Die Freunde des Stabhochsprungs der Frauen können aufatmen – die Star-Athletin, die diese Sportart im ersten Jahrzehnt des Jahrtausends nicht nur nach Belieben beherrschte, sondern dank weiterer Stärken – sie ist eine begnadete Schauspielerin, die sich perfekt darauf versteht, die Massen zu unterhalten, zudem sieht sie gut aus – alle großen Wettkämpfe zu einer Einmann-Show degradiert hat, hat angekündigt, sich nach Rio klagen zu wollen. Welches Gericht wird es wagen, der Diva des Stabhochspringens, die noch lupenreiner als Putin ist (den Einwand eines Spötters, Urin lasse sich nicht ewig konservieren, so dass die neuesten Doping-Nachweismethoden nicht weiterhelfen, wird als unehrenhaft abgetan), die Teilnahme zu verweigern? Was sich die resolute Dame vornimmt, schafft sie auch. Als Frau von Welt (sie hat einige Jahre in Monaco gelebt) weiß sie natürlich, wie man sich ins Gespräch bringt. In der NYT hat sie einen einen Artikel, in dem sie darauf verweist, dass es höchst ungerecht ist, Sportlern, die sich nichts haben zuschulden kommen lassen, die Teilnahme zu verweigern. Nun will sie vor dem Gerichtshof für Menschenrechte klagen.
Wie viele Sportler Issinbajewa folgen werden, weiß ich nicht. Es wäre jedoch höchst peinlich für den IAAF, der heute beschloss, die russische Athleten weiter auszusperren, wenn eine Vielzahl von denen doch noch den Zuckerhaut zu Gesicht bekämen. Statt also nur jene Sportler, von den der Leichtathletikverband weiß, sie haben sich einer Kontrolle entzogen, zu sperren, werden gleich alle ausgeschlossen. Das ist keine Strafe, sondern eine Bestrafung, die höchst kontraproduktiv ist, da sie nicht dazu führt, dass die Russen aus ihren Fehlern lernen. Der Verband hat es mit dieser Entscheidung geschafft, sich in Russland nur Feinde zu machen. Whistleblower und Kritiker des bisherigen Systems stoßen nun erst recht auf tauben Ohren bei der Bevölkerung. Statt sich für einen moderaten Weg zu entscheiden, hat man die harte Linie gewählt. Und das ausgerechnet vor Olympia. Vier Jahre Vorbereitung sind nun für die Katz. Es ist nicht auszuschließen, dass die Sperre die russische Leichtathletik weiter zurückwirft, als je ein Embargo, das der Wirtschaft schwer zusetzen soll, imstande sein könnte.

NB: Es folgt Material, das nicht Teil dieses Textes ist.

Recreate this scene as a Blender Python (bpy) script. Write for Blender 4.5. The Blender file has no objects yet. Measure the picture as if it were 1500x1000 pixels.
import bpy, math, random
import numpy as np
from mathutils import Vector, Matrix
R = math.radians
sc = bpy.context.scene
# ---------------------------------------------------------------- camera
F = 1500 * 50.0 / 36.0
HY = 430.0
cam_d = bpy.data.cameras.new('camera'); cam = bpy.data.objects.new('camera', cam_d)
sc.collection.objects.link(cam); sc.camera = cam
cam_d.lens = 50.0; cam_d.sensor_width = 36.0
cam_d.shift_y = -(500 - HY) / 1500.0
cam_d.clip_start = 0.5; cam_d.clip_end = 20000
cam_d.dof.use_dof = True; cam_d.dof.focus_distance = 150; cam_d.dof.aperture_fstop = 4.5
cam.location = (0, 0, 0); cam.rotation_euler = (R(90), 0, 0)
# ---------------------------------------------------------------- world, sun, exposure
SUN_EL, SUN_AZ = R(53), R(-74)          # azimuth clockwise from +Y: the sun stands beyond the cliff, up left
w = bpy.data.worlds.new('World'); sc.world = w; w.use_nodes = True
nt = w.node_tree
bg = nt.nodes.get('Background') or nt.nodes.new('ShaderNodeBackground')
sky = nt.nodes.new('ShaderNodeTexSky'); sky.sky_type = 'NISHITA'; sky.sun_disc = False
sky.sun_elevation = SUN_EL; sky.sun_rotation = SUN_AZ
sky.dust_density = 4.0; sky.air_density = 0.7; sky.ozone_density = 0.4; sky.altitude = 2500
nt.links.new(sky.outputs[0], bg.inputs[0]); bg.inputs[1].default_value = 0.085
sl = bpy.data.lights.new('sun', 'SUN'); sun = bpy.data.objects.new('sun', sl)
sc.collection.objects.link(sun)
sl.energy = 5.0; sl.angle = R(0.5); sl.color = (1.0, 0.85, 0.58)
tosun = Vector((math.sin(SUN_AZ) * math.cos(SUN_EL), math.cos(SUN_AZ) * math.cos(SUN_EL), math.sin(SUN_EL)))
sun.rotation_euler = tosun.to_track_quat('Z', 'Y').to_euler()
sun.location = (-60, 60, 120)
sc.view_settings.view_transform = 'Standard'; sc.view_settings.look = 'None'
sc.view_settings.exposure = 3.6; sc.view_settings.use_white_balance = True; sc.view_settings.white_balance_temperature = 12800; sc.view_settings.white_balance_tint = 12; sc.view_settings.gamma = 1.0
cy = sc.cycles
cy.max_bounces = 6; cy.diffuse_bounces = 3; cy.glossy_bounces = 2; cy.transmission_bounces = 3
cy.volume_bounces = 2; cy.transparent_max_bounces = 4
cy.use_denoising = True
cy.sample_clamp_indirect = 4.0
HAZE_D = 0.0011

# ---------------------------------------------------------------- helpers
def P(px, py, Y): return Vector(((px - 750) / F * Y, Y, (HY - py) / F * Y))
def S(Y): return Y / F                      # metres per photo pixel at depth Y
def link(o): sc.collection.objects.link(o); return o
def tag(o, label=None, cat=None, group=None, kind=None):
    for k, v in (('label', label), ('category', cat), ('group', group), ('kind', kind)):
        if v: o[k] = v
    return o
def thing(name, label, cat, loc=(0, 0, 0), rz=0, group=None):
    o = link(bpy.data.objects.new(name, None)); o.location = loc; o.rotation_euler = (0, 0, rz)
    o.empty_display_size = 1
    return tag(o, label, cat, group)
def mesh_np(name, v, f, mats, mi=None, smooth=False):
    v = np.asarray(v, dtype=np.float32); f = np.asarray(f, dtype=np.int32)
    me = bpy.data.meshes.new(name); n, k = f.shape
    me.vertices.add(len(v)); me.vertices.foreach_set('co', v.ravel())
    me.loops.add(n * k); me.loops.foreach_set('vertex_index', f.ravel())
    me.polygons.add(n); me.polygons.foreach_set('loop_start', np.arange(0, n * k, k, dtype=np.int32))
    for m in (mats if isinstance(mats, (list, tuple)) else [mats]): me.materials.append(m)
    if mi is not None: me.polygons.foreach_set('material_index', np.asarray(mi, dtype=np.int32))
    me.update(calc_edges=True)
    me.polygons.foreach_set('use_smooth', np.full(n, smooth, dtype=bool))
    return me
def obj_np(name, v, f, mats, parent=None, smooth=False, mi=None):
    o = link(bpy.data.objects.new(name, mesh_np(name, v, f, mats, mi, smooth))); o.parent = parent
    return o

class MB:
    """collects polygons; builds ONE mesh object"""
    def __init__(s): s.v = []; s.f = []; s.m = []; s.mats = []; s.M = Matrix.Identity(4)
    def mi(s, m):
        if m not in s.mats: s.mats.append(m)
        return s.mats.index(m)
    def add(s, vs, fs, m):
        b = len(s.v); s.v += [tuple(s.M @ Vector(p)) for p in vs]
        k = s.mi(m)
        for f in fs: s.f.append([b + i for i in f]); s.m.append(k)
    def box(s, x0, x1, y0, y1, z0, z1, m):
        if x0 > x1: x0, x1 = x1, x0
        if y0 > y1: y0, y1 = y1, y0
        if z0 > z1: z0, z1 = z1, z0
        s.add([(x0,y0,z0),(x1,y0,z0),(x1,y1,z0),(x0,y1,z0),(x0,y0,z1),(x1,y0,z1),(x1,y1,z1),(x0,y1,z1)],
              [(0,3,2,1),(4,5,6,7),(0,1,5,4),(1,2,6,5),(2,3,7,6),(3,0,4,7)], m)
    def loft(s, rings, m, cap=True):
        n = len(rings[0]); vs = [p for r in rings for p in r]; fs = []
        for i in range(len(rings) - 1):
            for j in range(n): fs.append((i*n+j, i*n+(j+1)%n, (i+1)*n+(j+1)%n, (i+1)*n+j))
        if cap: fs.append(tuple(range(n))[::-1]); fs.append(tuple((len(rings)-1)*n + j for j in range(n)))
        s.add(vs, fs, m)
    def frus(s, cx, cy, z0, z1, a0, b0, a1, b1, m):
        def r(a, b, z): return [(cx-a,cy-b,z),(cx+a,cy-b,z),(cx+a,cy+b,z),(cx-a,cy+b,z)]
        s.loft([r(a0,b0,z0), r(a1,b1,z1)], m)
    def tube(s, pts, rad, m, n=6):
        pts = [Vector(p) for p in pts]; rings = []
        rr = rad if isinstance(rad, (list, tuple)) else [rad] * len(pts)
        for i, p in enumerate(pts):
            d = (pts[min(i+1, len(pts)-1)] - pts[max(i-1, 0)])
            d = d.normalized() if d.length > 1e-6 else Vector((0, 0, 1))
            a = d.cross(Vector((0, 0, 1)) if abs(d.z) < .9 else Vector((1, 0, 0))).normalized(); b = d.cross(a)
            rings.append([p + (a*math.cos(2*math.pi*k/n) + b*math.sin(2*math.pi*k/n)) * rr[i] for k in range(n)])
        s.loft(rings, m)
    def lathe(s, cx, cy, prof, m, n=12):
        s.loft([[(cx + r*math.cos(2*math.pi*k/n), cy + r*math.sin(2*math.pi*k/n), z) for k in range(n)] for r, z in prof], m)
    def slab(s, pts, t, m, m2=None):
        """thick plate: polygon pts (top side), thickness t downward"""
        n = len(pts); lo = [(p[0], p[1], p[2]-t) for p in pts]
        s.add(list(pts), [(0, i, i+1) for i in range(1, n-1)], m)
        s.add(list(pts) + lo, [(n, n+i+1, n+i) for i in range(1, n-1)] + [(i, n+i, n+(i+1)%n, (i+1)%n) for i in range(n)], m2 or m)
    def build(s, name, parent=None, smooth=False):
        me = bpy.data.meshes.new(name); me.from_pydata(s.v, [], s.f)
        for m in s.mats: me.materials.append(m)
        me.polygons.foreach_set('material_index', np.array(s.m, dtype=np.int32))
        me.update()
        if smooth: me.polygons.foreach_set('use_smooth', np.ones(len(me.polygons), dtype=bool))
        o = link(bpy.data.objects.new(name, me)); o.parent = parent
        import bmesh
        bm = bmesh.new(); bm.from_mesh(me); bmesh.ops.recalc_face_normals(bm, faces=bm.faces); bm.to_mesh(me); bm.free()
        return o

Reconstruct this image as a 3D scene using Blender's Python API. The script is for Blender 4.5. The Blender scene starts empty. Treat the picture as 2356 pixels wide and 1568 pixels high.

Am Mittwoch habe ich die Engländer noch um ihre Regatta auf der Themse, die Geldorf wegen der kleinen, niedlichen Boote (der Mann ist eben geschmackssicher) über Farage, der zu glauben scheint, Größe würde die Menschen beeindrucken (der wäre am liebsten mit der Titanic durch die Tower Bridge gefahren), haushoch gewonnen hat, beneidet. Am Donnerstag dann das böse Erwachen, als eine Labour-Abgeordnete ermordet wurde. Während nach Attentaten die meisten sich nur fragen, wie der/die Täter das tun konnten, ist man in England darüber entsetzt, dass der Brexit-Wahlkampf mit einer Härte, die fast zwangsläufig ein Ereignis wie jenes vom Donnerstag zur Folge habe, geführt wurde. Man ist sozusagen entsetzt über sich selbst (hoffentlich in beiden Lagern). Das ist bisher einmalig.